## SET TASK
The line holding "structure('stone_lines', lines, STONEW)" is the last one to output; start at the first line of the data, keep every line in between exactly, and leave out pictures.

## MATERIAL PROVIDED
## START
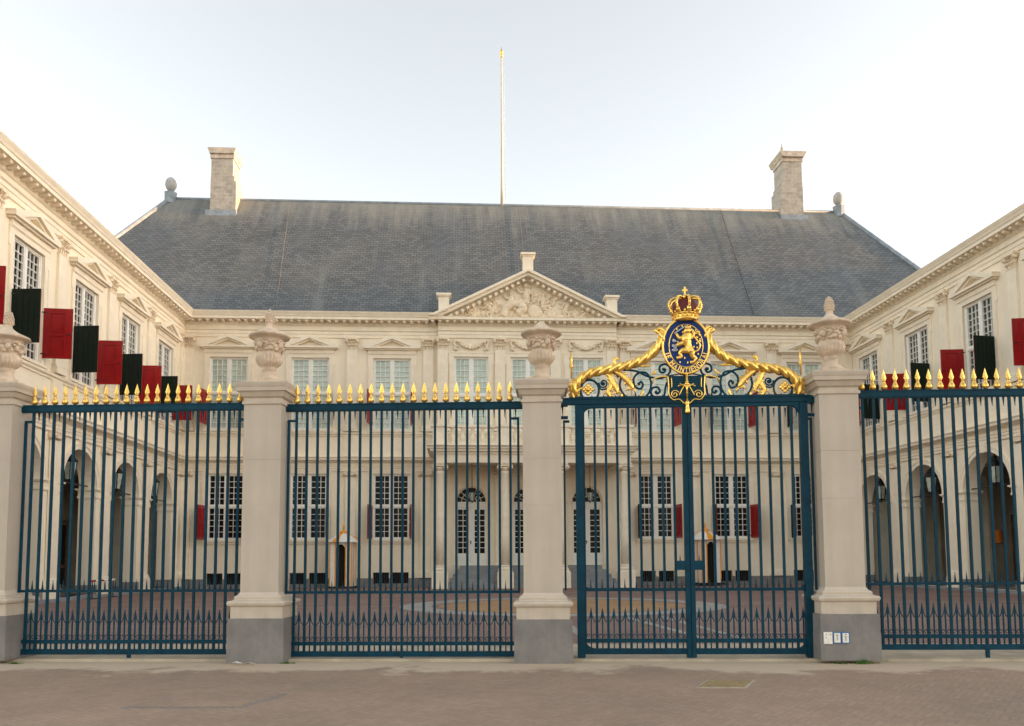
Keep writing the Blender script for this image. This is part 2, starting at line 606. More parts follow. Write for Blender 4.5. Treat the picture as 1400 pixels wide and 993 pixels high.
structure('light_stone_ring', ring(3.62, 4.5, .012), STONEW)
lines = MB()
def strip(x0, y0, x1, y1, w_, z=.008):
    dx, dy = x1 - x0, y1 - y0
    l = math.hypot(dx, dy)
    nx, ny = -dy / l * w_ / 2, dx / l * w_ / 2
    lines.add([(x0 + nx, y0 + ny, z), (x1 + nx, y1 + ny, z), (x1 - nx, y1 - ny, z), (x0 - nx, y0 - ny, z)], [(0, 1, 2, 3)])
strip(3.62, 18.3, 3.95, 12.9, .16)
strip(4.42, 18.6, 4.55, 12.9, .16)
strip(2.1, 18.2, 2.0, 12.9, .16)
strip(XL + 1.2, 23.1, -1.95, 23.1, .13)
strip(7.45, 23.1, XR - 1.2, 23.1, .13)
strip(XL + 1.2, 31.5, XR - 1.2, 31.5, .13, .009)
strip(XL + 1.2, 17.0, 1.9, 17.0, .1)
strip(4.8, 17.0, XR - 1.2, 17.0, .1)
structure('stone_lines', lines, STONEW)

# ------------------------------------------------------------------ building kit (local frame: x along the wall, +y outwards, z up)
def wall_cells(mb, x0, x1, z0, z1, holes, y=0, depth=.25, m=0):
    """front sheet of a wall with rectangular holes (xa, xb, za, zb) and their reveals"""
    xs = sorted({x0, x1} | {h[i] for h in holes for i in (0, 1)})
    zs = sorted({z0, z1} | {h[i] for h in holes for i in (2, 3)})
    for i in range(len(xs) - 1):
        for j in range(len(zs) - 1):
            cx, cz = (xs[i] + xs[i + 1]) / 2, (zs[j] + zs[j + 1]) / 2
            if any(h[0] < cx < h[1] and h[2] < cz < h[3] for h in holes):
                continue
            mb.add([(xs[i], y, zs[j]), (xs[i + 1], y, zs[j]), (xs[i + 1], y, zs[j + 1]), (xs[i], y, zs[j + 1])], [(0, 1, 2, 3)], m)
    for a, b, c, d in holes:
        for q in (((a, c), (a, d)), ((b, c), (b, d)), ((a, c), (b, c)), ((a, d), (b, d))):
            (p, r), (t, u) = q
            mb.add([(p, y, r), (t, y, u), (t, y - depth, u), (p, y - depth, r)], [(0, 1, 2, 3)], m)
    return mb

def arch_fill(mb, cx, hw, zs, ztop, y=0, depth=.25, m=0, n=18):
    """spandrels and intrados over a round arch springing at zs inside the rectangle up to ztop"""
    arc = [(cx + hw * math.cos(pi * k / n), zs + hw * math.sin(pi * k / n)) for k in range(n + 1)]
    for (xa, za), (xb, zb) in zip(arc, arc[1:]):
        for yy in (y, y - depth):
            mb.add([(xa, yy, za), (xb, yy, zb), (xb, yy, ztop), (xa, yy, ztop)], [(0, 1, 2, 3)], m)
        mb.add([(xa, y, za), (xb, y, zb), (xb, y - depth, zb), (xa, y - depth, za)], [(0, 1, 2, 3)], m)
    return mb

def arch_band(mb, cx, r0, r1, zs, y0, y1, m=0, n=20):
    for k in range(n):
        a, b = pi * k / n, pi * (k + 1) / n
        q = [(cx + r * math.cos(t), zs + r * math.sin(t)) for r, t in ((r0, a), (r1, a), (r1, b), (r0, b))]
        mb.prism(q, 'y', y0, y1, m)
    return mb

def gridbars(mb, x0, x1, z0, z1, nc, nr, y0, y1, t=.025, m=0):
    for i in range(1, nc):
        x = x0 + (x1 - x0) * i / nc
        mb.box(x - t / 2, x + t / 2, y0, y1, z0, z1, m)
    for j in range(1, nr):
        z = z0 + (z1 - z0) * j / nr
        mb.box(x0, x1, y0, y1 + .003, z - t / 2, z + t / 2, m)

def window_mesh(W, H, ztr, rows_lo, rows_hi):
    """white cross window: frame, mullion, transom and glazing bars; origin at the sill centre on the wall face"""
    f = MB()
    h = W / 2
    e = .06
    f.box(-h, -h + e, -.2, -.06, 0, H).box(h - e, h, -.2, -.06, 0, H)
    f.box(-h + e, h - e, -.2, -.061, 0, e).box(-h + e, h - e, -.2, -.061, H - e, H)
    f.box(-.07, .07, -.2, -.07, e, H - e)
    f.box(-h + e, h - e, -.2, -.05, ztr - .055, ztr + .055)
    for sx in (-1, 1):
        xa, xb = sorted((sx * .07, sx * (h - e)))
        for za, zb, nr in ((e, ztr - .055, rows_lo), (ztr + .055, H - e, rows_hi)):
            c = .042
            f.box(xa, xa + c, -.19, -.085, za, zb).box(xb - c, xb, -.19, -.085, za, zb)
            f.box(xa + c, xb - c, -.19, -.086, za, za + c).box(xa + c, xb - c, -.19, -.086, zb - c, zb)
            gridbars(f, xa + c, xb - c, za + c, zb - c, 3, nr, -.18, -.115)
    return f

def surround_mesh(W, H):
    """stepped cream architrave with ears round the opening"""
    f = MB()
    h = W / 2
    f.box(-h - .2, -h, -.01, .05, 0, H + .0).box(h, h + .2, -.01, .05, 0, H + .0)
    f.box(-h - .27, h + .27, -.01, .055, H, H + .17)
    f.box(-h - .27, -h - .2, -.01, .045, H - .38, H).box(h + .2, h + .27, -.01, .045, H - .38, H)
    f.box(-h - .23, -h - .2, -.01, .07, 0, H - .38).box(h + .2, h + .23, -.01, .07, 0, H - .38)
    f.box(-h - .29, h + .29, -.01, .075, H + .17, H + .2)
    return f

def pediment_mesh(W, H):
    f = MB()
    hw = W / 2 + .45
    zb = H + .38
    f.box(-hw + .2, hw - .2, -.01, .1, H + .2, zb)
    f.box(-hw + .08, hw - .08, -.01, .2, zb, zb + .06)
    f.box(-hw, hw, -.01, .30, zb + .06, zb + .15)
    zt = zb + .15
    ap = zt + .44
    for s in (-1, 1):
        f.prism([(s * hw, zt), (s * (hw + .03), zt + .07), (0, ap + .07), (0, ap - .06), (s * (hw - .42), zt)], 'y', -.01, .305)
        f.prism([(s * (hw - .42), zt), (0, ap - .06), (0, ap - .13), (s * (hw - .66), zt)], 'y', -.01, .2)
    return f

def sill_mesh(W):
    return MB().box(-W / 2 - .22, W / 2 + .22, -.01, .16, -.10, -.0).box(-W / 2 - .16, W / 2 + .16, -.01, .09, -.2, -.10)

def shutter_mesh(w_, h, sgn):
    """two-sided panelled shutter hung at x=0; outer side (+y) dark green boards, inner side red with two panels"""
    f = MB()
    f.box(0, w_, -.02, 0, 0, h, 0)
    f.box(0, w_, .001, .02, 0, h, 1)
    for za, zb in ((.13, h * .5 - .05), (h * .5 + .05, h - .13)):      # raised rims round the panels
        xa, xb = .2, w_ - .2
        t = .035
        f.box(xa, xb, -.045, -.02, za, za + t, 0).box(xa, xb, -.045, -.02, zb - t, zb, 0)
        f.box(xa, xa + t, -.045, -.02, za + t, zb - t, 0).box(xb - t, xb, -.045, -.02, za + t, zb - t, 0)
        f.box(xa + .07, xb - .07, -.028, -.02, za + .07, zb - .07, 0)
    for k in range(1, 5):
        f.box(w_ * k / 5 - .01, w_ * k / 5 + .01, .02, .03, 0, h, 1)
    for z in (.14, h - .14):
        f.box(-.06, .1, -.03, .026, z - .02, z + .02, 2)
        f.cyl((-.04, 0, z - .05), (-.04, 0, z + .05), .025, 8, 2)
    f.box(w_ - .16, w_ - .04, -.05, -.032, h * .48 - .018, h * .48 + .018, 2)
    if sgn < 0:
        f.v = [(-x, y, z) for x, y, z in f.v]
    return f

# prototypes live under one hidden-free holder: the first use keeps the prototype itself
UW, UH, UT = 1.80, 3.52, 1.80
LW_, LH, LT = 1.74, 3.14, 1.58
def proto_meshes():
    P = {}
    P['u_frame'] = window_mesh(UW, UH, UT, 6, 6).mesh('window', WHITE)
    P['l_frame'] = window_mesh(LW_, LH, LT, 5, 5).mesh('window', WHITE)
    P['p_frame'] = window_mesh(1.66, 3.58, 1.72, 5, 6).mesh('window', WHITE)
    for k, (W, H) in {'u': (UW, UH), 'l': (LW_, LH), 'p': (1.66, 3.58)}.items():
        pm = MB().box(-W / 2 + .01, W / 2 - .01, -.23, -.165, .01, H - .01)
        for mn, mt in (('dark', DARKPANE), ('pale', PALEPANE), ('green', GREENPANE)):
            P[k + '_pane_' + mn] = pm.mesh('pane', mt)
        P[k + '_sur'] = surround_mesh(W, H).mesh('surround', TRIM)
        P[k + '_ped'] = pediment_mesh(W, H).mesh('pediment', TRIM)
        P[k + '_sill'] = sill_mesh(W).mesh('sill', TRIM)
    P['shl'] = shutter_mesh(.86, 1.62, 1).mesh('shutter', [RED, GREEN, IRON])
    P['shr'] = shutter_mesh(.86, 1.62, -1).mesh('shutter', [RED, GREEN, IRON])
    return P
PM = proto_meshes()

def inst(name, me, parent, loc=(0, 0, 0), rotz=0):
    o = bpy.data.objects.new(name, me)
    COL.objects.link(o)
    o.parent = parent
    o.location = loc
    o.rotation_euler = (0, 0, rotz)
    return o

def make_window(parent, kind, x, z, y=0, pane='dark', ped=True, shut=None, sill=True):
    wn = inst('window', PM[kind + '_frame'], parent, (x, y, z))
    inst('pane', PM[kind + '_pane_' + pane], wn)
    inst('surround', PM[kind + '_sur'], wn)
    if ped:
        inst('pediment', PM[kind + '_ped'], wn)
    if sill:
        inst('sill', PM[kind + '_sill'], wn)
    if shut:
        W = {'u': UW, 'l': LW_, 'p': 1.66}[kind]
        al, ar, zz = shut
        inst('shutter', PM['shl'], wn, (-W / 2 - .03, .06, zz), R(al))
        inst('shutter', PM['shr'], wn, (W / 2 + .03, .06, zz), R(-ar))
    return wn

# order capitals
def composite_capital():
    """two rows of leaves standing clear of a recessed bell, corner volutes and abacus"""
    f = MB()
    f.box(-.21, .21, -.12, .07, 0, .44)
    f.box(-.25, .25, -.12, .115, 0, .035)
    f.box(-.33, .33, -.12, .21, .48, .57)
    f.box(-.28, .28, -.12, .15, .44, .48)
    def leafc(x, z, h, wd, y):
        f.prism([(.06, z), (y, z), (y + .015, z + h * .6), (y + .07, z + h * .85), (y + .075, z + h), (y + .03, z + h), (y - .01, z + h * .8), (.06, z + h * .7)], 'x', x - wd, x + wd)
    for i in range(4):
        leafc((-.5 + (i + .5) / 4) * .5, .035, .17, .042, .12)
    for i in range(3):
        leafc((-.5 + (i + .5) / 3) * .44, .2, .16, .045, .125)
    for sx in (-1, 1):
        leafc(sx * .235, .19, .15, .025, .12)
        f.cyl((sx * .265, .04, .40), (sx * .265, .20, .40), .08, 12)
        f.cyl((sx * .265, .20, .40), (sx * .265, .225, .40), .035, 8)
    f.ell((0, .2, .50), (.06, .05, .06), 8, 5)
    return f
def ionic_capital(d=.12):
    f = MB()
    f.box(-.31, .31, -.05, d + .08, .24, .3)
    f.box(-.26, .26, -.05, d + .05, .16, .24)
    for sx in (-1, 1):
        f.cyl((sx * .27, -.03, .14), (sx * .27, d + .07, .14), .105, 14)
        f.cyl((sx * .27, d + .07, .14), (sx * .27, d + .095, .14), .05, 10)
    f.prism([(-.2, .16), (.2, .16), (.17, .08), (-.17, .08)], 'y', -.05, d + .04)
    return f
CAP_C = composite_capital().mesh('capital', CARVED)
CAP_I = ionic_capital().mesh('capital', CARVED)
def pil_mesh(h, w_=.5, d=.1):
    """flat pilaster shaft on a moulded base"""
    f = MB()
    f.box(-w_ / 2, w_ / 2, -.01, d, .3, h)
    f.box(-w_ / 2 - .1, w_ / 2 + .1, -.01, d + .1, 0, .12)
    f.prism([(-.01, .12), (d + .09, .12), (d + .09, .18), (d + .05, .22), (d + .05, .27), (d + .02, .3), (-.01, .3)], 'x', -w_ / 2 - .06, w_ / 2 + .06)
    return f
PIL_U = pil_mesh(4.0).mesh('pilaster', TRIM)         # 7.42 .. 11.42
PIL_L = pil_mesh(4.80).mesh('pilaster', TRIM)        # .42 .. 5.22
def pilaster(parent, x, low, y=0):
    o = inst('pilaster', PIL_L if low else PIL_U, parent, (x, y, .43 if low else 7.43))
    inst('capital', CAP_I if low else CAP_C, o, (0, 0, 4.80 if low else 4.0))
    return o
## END
## IN RESPONSE
Keep writing the Blender script for this image. This is part 2, starting at line 606. More parts follow. Write for Blender 4.5. Treat the picture as 1400 pixels wide and 993 pixels high.
structure('light_stone_ring', ring(3.62, 4.5, .012), STONEW)
lines = MB()
def strip(x0, y0, x1, y1, w_, z=.008):
    dx, dy = x1 - x0, y1 - y0
    l = math.hypot(dx, dy)
    nx, ny = -dy / l * w_ / 2, dx / l * w_ / 2
    lines.add([(x0 + nx, y0 + ny, z), (x1 + nx, y1 + ny, z), (x1 - nx, y1 - ny, z), (x0 - nx, y0 - ny, z)], [(0, 1, 2, 3)])
strip(3.62, 18.3, 3.95, 12.9, .16)
strip(4.42, 18.6, 4.55, 12.9, .16)
strip(2.1, 18.2, 2.0, 12.9, .16)
strip(XL + 1.2, 23.1, -1.95, 23.1, .13)
strip(7.45, 23.1, XR - 1.2, 23.1, .13)
strip(XL + 1.2, 31.5, XR - 1.2, 31.5, .13, .009)
strip(XL + 1.2, 17.0, 1.9, 17.0, .1)
strip(4.8, 17.0, XR - 1.2, 17.0, .1)
structure('stone_lines', lines, STONEW)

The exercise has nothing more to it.